E.C. Was Here
E.C. Was Here, recorded live at various concerts on his most recent world tour, marks Eric Clapton‘s return to the role of lead guitarist. Not only has Clapton reassumed primary responsibility for the lion’s share of the instrumental work, but his fiery guitar playing harkens back to the days when he spearheaded the British blues movement with John Mayall’s Bluesbreakers. Concentrating once more on a blues repertoire, Clapton has come back to the full dense sound of the Gibson guitar, which dominates the instrumental thrust of the band. He has recovered the crisp, fluid sense of phrasing that catapulted him into the vanguard, while maintaining the mature vocal style that has characterized his latest studio efforts.
This is not a traditional live album; it starts at no particular point and ends with a hard-charging version of Bobby Bland’s “Farther On up the Road” that doesn’t necessarily mark the close of any particular concert, although it does provide an emotional resolution. The essential concern is to provide a comfortable balance between acoustic and electric songs, with the primary emphasis on the kind of “traditional” blues songs which have always provided Clapton with his most effective base for improvisational fireworks.
Appropriately enough, the album starts with a delicately etched blues phrase from Clapton’s guitar — the rush of notes that leads into the first verse of “Have You Ever Loved a Woman.” In the past, this song has always been one of Clapton’s most searing and painful vehicles. This time, he treats it with a good deal more objectivity and distance. In fact, he even chooses to make light of one of the song’s key lines: “… And all the time you know, she belongs to your very best friend” by interjecting, “Did I mention any names?”

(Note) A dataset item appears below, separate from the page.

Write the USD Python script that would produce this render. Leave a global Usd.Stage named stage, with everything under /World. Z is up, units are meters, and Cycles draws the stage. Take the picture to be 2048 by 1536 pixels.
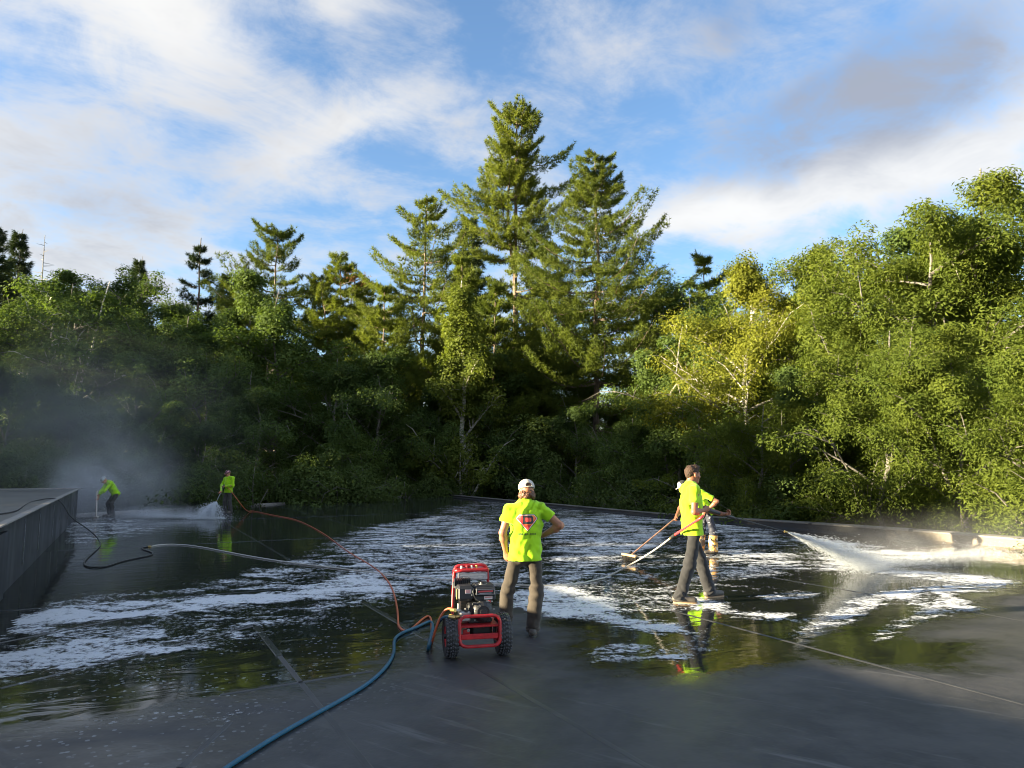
import math, random
import numpy as np, trimesh, usdkit, meshkit
from pxr import Usd, UsdGeom, UsdLux, UsdShade, Gf, Sdf, Vt
from scipy.interpolate import LinearNDInterpolator
from scipy.ndimage import gaussian_filter
import shapely
from shapely.geometry import Polygon, Point, LineString
import manifold3d as m3

random.seed(7)
stage = Usd.Stage.CreateInMemory()
UsdGeom.Xform.Define(stage, '/World'); UsdGeom.Scope.Define(stage, '/World/Looks')
# ------------------------------------------------------------------ camera, sky, sun, exposure
EYE, FPX, PITCH = 1.87, 1420.0, math.atan(164 / 1420)
EXPOSURE = 2.7
SUN_AZ, SUN_EL = math.radians(-103), math.radians(8.2)      # azimuth from +y (view direction) towards +x
SKY_STRENGTH, SUN_INTENSITY = 0.066, 1.25
cam = UsdGeom.Camera.Define(stage, '/World/camera')
cam.CreateFocalLengthAttr(36 * FPX / 2048); cam.CreateHorizontalApertureAttr(36.0); cam.CreateVerticalApertureAttr(27.0)
cam.CreateExposureAttr(EXPOSURE); cam.CreateClippingRangeAttr(Gf.Vec2f(0.05, 20000))
cam.AddTranslateOp().Set(Gf.Vec3d(0, 0, EYE)); cam.AddRotateXOp().Set(90 + math.degrees(PITCH))
SUN = np.array([math.sin(SUN_AZ) * math.cos(SUN_EL), math.cos(SUN_AZ) * math.cos(SUN_EL), math.sin(SUN_EL)])

def ray(px, py):
    a, v = (px - 1024) / FPX, (768 - py) / FPX
    return np.array([a, math.cos(PITCH) - v * math.sin(PITCH), math.sin(PITCH) + v * math.cos(PITCH)])
def on(px, py, z=0.0):                       # where the sight line through a photograph pixel meets the level z
    d = ray(px, py); return np.array([0, 0, EYE]) + d * (z - EYE) / d[2]
def deep(px, py, y):                         # the point of that sight line y metres ahead
    d = ray(px, py); return np.array([0, 0, EYE]) + d * (y / d[1])
def azel(px, py):
    d = ray(px, py); return math.atan2(d[0], d[1]), math.atan2(d[2], math.hypot(d[0], d[1]))

N = {}
for k in ():
    pass
nodes, links = {}, []
nodes['co'] = ('texture_coordinate', {})
nodes['sep'] = ('separate_xyz', {}); links.append(('co.generated', 'sep.vector'))
nodes['zz'] = ('math', dict(math_type='maximum', value2=0.0)); links.append(('sep.z', 'zz.value1'))
nodes['zp'] = ('math', dict(math_type='add', value2=0.16)); links.append(('zz.value', 'zp.value1'))
for c in 'xy':
    nodes['q' + c] = ('math', dict(math_type='divide')); links += [('sep.' + c, f'q{c}.value1'), ('zp.value', f'q{c}.value2')]
nodes['pl'] = ('combine_xyz', {}); links += [('qx.value', 'pl.x'), ('qy.value', 'pl.y')]
# wisps drawn out along one wind direction
nodes['mw'] = ('mapping', dict(mapping_type='texture', rotation=(0, 0, math.radians(38)), scale=(1.45, 0.72, 1.0))); links.append(('pl.vector', 'mw.vector'))
nodes['nw'] = ('noise_texture', dict(scale=1.9, detail=12, roughness=0.62, distortion=0.5)); links.append(('mw.vector', 'nw.vector'))
nodes['nf'] = ('noise_texture', dict(scale=4.6, detail=11, roughness=0.64, distortion=0.35)); links.append(('pl.vector', 'nf.vector'))
nodes['az'] = ('math', dict(math_type='arctan2')); links += [('sep.x', 'az.value1'), ('sep.y', 'az.value2')]
nodes['el'] = ('math', dict(math_type='arcsine')); links.append(('sep.z', 'el.value1'))
nodes['ae'] = ('combine_xyz', {}); links += [('az.value', 'ae.x'), ('el.value', 'ae.y')]
# a slow wobble so that no cloud bank is an ellipse
nodes['wob'] = ('noise_texture', dict(scale=2.6, detail=3)); links.append(('ae.vector', 'wob.vector'))
nodes['wo2'] = ('vector_math', dict(math_type='subtract', vector2=(0.5, 0.5, 0.5))); links.append(('wob.color', 'wo2.vector1'))
nodes['wo3'] = ('vector_math', dict(math_type='multiply', vector2=(0.22, 0.16, 0))); links.append(('wo2.vector', 'wo3.vector1'))
nodes['aw'] = ('vector_math', dict(math_type='add')); links += [('ae.vector', 'aw.vector1'), ('wo3.vector', 'aw.vector2')]
def bank(name, banks, start):
    last = None
    nodes[name + '0'] = ('value', dict(value=start)); last = name + '0.value'
    for i, (px, py, sx, sy, rot, w) in enumerate(banks):
        a, e = azel(px, py)
        nodes[f'{name}m{i}'] = ('mapping', dict(mapping_type='texture', location=(a, e, 0), rotation=(0, 0, math.radians(rot)), scale=(sx / FPX, sy / FPX, 1)))
        nodes[f'{name}g{i}'] = ('gradient_texture', dict(gradient_type='quadratic_sphere'))
        nodes[f'{name}a{i}'] = ('math', dict(math_type='multiply_add', value2=w))
        links.extend([('aw.vector', f'{name}m{i}.vector'), (f'{name}m{i}.vector', f'{name}g{i}.vector'), (f'{name}g{i}.fac', f'{name}a{i}.value1'), (last, f'{name}a{i}.value3')])
        last = f'{name}a{i}.value'
    return last
cover = bank('c', [(280, 60, 470, 260, -25, 0.8), (60, 400, 640, 260, -10, 0.62), (720, 250, 500, 140, 28, 0.6), (560, 340, 330, 150, 35, 0.25), (1480, 430, 640, 95, 5, 0.85), (1900, 330, 620, 120, 16, 0.75),
                   (1400, 60, 170, 150, 40, 0.36), (1680, 230, 430, 190, 20, 0.47), (640, 10, 230, 90, 5, 0.5), (1930, 120, 420, 200, 20, 0.45), (1120, 60, 260, 110, 30, 0.2), (-900, 300, 1500, 800, 0, 0.40), (1130, 330, 300, 160, 0, -0.25), (1250, 250, 500, 170, 10, -0.2)], 0.15)
for i, (a, e, sa, se, w) in enumerate(((2.2, 0.5, 1.3, 0.7, 0.55), (-2.3, 0.45, 1.2, 0.6, 0.5), (3.14, 0.9, 1.5, 0.5, 0.5), (1.3, 0.8, 0.8, 0.5, 0.45), (-3.0, 0.2, 1.4, 0.3, 0.4))):   # the same broken cloud goes on all round
    nodes[f'rm{i}'] = ('mapping', dict(mapping_type='texture', location=(a, e, 0), scale=(sa, se, 1))); nodes[f'rg{i}'] = ('gradient_texture', dict(gradient_type='quadratic_sphere')); nodes[f'ra{i}'] = ('math', dict(math_type='multiply_add', value2=w))
    links.extend([('aw.vector', f'rm{i}.vector'), (f'rm{i}.vector', f'rg{i}.vector'), (f'rg{i}.fac', f'ra{i}.value1'), (cover, f'ra{i}.value3')]); cover = f'ra{i}.value'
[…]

The numerous guitar breaks are delivered with thoroughly professional smoothness, and although they lack the naked intensity of the version on Clapton’s live set with Derek and the Dominos, they make up for it in terms of pacing and fluency. George Terry, Clapton’s extremely capable coguitarist, trades off with the master toward the end, creating succinct statements on a Fender Stratocaster.
“Presence of the Lord” begins acoustically, with Clapton and Yvonne Elliman, who has added an extra vocal dimension on recent Clapton albums, singing in tandem with customary soulfulness; then it jumps into the uptempo segment. The marked contrast between the parts of the song is powerfully highlighted but without the total effectiveness of the classically paced wah-wah segue on Blind Faith’s original.
But it is with the surging double-barreled finale, Robert Johnson’s “Rambling on My Mind” — which introduced Clapton’s vocalizing on the classic Bluesbreakers album — and “Farther On up the Road,” that Clapton’s guitar takes over completely. On “Rambling,” his playing is marked by all of the speed, flash and fire of old. In this case, however, all of Clapton’s chops are not just a manifestation of prodigious technique. Each phrase is built on a specific melodic construct, sparked by an inner logic and development that has often been missing from the freer, more rambling leads that grew out of the Cream experiment. Dick Sims’s ethereal organ playing provides the perfect cushion to balance the guitar pyrotechnics.
“Farther On,” driven by Jamie Oldaker’s superb shuffle drumming, gives Clapton the opportunity to bring it on home in a burst of glory. Occasionally, in his enthusiasm to really bust out, Clapton pushes a little too hard; some of the phrases jump out of the overall rhythmic flow. But the tone, phrasing and resolutions are generally excellent and even in this speeded up blues context each line is marked by an intelligent sense of pacing. Similarly, on “Drifting Blues,” which closes side one, Clapton sings and plays with the authority, looseness and self-confidence of bluesmen twice his age.
For me, as for many other guitar fanatics, the last few years of Eric Clapton’s career were a source of quiet desperation. Would he ever really play again? If he didn’t push himself out of the blues-playing format, would he inevitably drown in a pool of redundancy? The point is that Clapton has been, is, and probably always will be a blues guitar player. E.C. Was Here, despite a few minor flaws, demonstrates just how far the art of the blues guitar can be developed.